→ **GOAL**
Copy out exactly the lines from the first line of the material below through the line containing "PI = math.pi", and nothing beyond them.

★ ★ ★

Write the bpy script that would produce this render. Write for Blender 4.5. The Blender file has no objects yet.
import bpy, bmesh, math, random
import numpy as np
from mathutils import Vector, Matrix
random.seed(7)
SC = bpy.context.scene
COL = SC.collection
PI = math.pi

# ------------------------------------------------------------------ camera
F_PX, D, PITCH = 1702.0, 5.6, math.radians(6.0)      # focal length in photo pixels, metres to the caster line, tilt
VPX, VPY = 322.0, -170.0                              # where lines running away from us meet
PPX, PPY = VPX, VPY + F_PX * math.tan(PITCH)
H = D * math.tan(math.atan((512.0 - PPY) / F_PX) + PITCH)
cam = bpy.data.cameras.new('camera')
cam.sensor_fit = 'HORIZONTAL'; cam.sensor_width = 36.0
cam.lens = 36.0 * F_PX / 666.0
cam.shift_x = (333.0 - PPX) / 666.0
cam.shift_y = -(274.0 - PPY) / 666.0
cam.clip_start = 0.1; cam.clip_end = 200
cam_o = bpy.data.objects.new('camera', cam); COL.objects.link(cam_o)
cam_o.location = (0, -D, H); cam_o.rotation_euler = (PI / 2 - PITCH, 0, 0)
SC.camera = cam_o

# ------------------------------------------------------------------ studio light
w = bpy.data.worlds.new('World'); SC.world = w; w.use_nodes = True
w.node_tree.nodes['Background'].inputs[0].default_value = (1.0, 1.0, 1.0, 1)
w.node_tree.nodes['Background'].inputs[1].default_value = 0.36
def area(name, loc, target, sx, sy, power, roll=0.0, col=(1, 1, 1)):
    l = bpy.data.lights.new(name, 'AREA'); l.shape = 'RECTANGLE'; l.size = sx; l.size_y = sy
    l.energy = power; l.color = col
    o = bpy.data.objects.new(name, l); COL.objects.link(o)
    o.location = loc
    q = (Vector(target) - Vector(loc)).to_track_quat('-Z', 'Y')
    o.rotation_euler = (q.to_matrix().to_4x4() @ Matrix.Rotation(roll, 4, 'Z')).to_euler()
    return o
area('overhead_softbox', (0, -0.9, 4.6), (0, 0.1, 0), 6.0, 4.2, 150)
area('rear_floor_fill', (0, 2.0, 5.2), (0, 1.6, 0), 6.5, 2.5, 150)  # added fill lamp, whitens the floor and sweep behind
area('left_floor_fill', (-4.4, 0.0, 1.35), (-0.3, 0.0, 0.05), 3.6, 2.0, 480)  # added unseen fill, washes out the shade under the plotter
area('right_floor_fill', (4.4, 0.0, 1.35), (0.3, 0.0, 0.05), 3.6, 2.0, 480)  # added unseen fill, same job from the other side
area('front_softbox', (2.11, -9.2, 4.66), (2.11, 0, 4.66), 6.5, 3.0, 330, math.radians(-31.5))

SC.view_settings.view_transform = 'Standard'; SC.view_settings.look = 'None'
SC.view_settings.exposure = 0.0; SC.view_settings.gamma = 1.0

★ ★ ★

→ **WRITTEN RESPONSE**
Write the bpy script that would produce this render. Write for Blender 4.5. The Blender file has no objects yet.
import bpy, bmesh, math, random
import numpy as np
from mathutils import Vector, Matrix
random.seed(7)
SC = bpy.context.scene
COL = SC.collection
PI = math.pi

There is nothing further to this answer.